--- START Supplied data ---
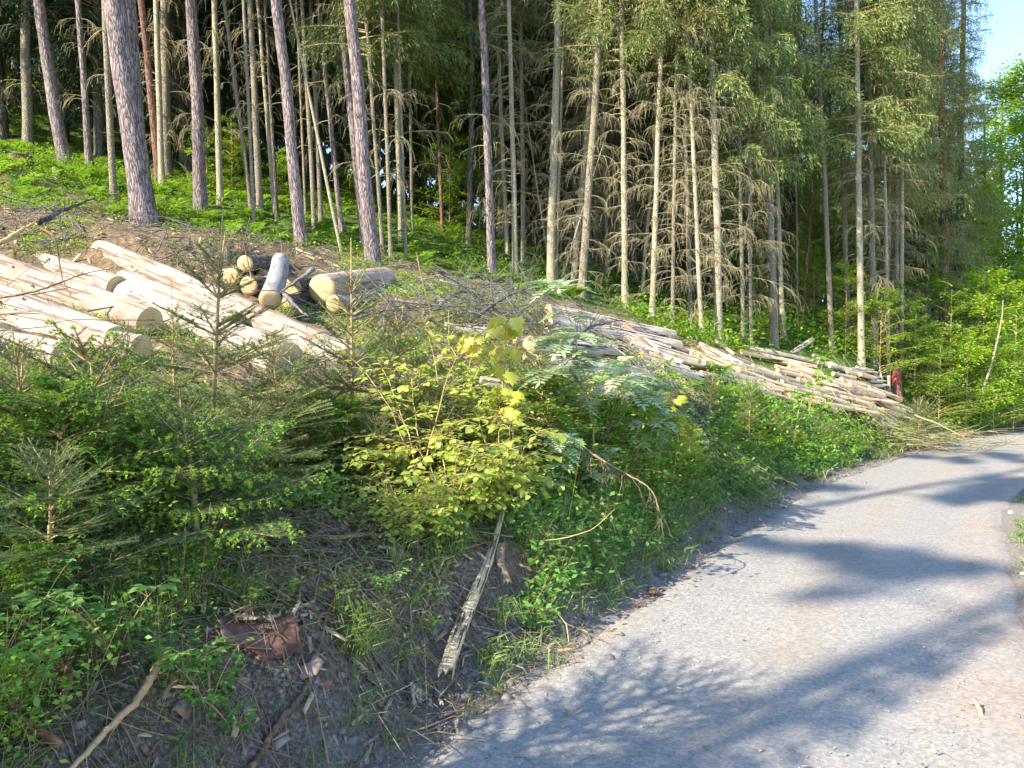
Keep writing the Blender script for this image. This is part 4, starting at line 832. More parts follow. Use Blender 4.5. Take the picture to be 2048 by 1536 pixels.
# splintered plank, bark log, slabs
def plank(p0,p1,w0,w1,th,mat,label,name,cat,seed,lift0=.02,lift1=.02,curve=0,n=26,m=7,Y0=None,Y1=None):
    r=np.random.default_rng(seed); ya=hl(*p0)-lift0; yb=hl(*p1)-lift1
    for q in range(20):
        A=at(p0[0],p0[1],ya); B=at(p1[0],p1[1],yb); P=A+(B-A)*np.linspace(.05,.9,7)[:,None]
        if (P[:,2]-H(P[:,0],P[:,1])).min()>th*.8: break
        ya-=.03; yb-=.01
    o=A.copy(); d=unit(B-A); L=np.linalg.norm(B-A)
    V_=np.array([0,-.6,.8]); s=unit(np.cross(d,V_)); u=np.cross(s,d); mb=MB(); t=np.linspace(0,1,n); j=np.linspace(-1,1,m)
    W=(w0+(w1-w0)*t)*(1+.10*np.sin(t*9+seed)+r.normal(0,.03,n)); off=.012*np.sin(t*6+seed)+curve*np.sin(t*math.pi)
    rg_=np.abs(np.sin(j*9+seed))*.3
    def grid(sg): 
        return (t[:,None,None]*L*d+ (off[:,None]+W[:,None]/2*j[None]+r.normal(0,.0015,(n,m)))[...,None]*s+(sg*th*(.5+rg_[None]*sg*.6)*(1-.6*np.abs(j[None])**3)+r.normal(0,th*.05,(n,m))+.02*np.sin(t*4+seed)[:,None])[...,None]*u)
    G=grid(1);Hh=grid(-1); e0=(r.uniform(-.06,.02,m)*L)[:,None]*d; G[-1]+=e0*1; Hh[-1]+=e0; e1=(r.uniform(-.03,.03,m)*L)[:,None]*d; G[0]+=e1;Hh[0]+=e1
    V=np.concatenate([G.reshape(-1,3),Hh.reshape(-1,3)]); b=n*m; F_=[]
    for i in range(n-1):
        for q in range(m-1): a=i*m+q; F_.append([a,a+1,a+m+1,a+m]); F_.append([b+a,b+a+m,b+a+m+1,b+a+1])
        a=i*m; F_.append([a,a+m,b+a+m,b+a]); a=i*m+m-1; F_.append([a,b+a,b+a+m,a+m])
    for q in range(m-1): F_.append([q,b+q,b+q+1,q+1]); a=(n-1)*m+q; F_.append([a,a+1,b+a+1,b+a])
    mb.add(V,F_); me=mb.mesh(name,mat,False)
    # rotate so the grain runs along local z
    q=Vector((0,0,1)).rotation_difference(Vector(d)); me.transform(q.inverted().to_matrix().to_4x4()); ob=link(name,me,None,o); ob.rotation_mode='QUATERNION'; ob.rotation_quaternion=q
    return tag(ob,label,cat)
M['plank']=woodmat('splintered_wood',[(.25,(.20,.15,.09)),(.45,(.42,.33,.20)),(.75,(.60,.50,.33))],sc=(60,60,2.2),bs=.9,bd=.01,crack=((.10,.07,.045),60,.42))
M['barkslab']=woodmat('red_bark_slab',[(.3,(.055,.028,.022)),(.7,(.17,.085,.065))],sc=(16,26,10),bs=1,bd=.02,blot=(14,(.24,.17,.15),.5,.7))
M['slab']=woodmat('orange_wood_slab',[(.3,(.30,.15,.07)),(.7,(.55,.36,.20))],sc=(50,50,3),bs=.8)
plank((1008,1012),(888,1368),.030,.085,.022,M['plank'],'long splintered pale plank leaning on the bank down to the road edge','plank','wood',3,.12,.05)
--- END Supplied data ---
| What is needed |
Take the listing above and print it exactly, apart from the pictures.

| Task output |
Keep writing the Blender script for this image. This is part 4, starting at line 832. More parts follow. Use Blender 4.5. Take the picture to be 2048 by 1536 pixels.
# splintered plank, bark log, slabs
def plank(p0,p1,w0,w1,th,mat,label,name,cat,seed,lift0=.02,lift1=.02,curve=0,n=26,m=7,Y0=None,Y1=None):
    r=np.random.default_rng(seed); ya=hl(*p0)-lift0; yb=hl(*p1)-lift1
    for q in range(20):
        A=at(p0[0],p0[1],ya); B=at(p1[0],p1[1],yb); P=A+(B-A)*np.linspace(.05,.9,7)[:,None]
        if (P[:,2]-H(P[:,0],P[:,1])).min()>th*.8: break
        ya-=.03; yb-=.01
    o=A.copy(); d=unit(B-A); L=np.linalg.norm(B-A)
    V_=np.array([0,-.6,.8]); s=unit(np.cross(d,V_)); u=np.cross(s,d); mb=MB(); t=np.linspace(0,1,n); j=np.linspace(-1,1,m)
    W=(w0+(w1-w0)*t)*(1+.10*np.sin(t*9+seed)+r.normal(0,.03,n)); off=.012*np.sin(t*6+seed)+curve*np.sin(t*math.pi)
    rg_=np.abs(np.sin(j*9+seed))*.3
    def grid(sg): 
        return (t[:,None,None]*L*d+ (off[:,None]+W[:,None]/2*j[None]+r.normal(0,.0015,(n,m)))[...,None]*s+(sg*th*(.5+rg_[None]*sg*.6)*(1-.6*np.abs(j[None])**3)+r.normal(0,th*.05,(n,m))+.02*np.sin(t*4+seed)[:,None])[...,None]*u)
    G=grid(1);Hh=grid(-1); e0=(r.uniform(-.06,.02,m)*L)[:,None]*d; G[-1]+=e0*1; Hh[-1]+=e0; e1=(r.uniform(-.03,.03,m)*L)[:,None]*d; G[0]+=e1;Hh[0]+=e1
    V=np.concatenate([G.reshape(-1,3),Hh.reshape(-1,3)]); b=n*m; F_=[]
    for i in range(n-1):
        for q in range(m-1): a=i*m+q; F_.append([a,a+1,a+m+1,a+m]); F_.append([b+a,b+a+m,b+a+m+1,b+a+1])
        a=i*m; F_.append([a,a+m,b+a+m,b+a]); a=i*m+m-1; F_.append([a,b+a,b+a+m,a+m])
    for q in range(m-1): F_.append([q,b+q,b+q+1,q+1]); a=(n-1)*m+q; F_.append([a,a+1,b+a+1,b+a])
    mb.add(V,F_); me=mb.mesh(name,mat,False)
    # rotate so the grain runs along local z
    q=Vector((0,0,1)).rotation_difference(Vector(d)); me.transform(q.inverted().to_matrix().to_4x4()); ob=link(name,me,None,o); ob.rotation_mode='QUATERNION'; ob.rotation_quaternion=q
    return tag(ob,label,cat)
M['plank']=woodmat('splintered_wood',[(.25,(.20,.15,.09)),(.45,(.42,.33,.20)),(.75,(.60,.50,.33))],sc=(60,60,2.2),bs=.9,bd=.01,crack=((.10,.07,.045),60,.42))
M['barkslab']=woodmat('red_bark_slab',[(.3,(.055,.028,.022)),(.7,(.17,.085,.065))],sc=(16,26,10),bs=1,bd=.02,blot=(14,(.24,.17,.15),.5,.7))
M['slab']=woodmat('orange_wood_slab',[(.3,(.30,.15,.07)),(.7,(.55,.36,.20))],sc=(50,50,3),bs=.8)
plank((1008,1012),(888,1368),.030,.085,.022,M['plank'],'long splintered pale plank leaning on the bank down to the road edge','plank','wood',3,.12,.05)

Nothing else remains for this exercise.